• What to do:
Copy each line of the entries beneath that contains the word "only".

** BEGIN **

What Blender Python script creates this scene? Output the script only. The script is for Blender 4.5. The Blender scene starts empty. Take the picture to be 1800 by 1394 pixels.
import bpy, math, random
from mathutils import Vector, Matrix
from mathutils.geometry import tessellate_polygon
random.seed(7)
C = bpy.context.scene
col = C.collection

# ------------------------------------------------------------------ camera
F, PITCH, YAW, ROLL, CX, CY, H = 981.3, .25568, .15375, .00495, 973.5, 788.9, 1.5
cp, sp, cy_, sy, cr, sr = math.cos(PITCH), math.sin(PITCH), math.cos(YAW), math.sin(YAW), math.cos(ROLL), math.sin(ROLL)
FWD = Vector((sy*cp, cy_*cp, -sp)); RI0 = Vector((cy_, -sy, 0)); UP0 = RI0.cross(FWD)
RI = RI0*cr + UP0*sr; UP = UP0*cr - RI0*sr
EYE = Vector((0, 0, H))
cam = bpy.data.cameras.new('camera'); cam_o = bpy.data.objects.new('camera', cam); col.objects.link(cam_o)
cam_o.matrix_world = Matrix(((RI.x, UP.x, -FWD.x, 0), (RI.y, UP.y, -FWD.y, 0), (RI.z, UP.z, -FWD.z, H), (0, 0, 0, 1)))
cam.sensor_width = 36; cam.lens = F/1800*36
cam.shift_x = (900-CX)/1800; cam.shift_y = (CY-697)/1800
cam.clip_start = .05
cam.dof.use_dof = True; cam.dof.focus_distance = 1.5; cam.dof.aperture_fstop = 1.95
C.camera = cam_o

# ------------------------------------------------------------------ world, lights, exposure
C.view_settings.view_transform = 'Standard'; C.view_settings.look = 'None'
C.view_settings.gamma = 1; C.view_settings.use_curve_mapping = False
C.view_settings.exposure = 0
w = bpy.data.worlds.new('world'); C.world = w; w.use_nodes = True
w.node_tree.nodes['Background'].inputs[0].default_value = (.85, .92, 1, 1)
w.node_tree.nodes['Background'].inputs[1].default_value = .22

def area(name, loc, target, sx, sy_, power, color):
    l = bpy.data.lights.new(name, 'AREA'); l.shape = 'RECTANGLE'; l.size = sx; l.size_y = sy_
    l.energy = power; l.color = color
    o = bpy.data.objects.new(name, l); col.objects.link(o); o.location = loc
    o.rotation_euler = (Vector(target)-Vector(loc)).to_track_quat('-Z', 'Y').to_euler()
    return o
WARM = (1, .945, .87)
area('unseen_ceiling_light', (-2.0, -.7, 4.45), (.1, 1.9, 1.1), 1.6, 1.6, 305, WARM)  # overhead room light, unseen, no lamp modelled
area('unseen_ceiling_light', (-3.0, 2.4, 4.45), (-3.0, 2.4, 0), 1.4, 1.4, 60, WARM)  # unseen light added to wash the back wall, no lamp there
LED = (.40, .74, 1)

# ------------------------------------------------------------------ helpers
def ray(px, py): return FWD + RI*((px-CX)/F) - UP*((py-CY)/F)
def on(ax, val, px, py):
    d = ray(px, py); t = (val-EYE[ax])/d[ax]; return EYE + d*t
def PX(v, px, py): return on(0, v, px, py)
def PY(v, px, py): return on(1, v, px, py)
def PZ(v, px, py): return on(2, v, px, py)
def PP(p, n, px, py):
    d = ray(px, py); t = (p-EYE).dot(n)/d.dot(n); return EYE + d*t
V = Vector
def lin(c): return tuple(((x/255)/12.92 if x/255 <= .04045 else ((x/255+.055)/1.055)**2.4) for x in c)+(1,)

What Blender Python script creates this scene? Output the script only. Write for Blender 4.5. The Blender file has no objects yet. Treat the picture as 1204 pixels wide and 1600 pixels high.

** END **

• Written answer:
What Blender Python script creates this scene? Output the script only. The script is for Blender 4.5. The Blender scene starts empty. Take the picture to be 1800 by 1394 pixels.
What Blender Python script creates this scene? Output the script only. Write for Blender 4.5. The Blender file has no objects yet. Treat the picture as 1204 pixels wide and 1600 pixels high.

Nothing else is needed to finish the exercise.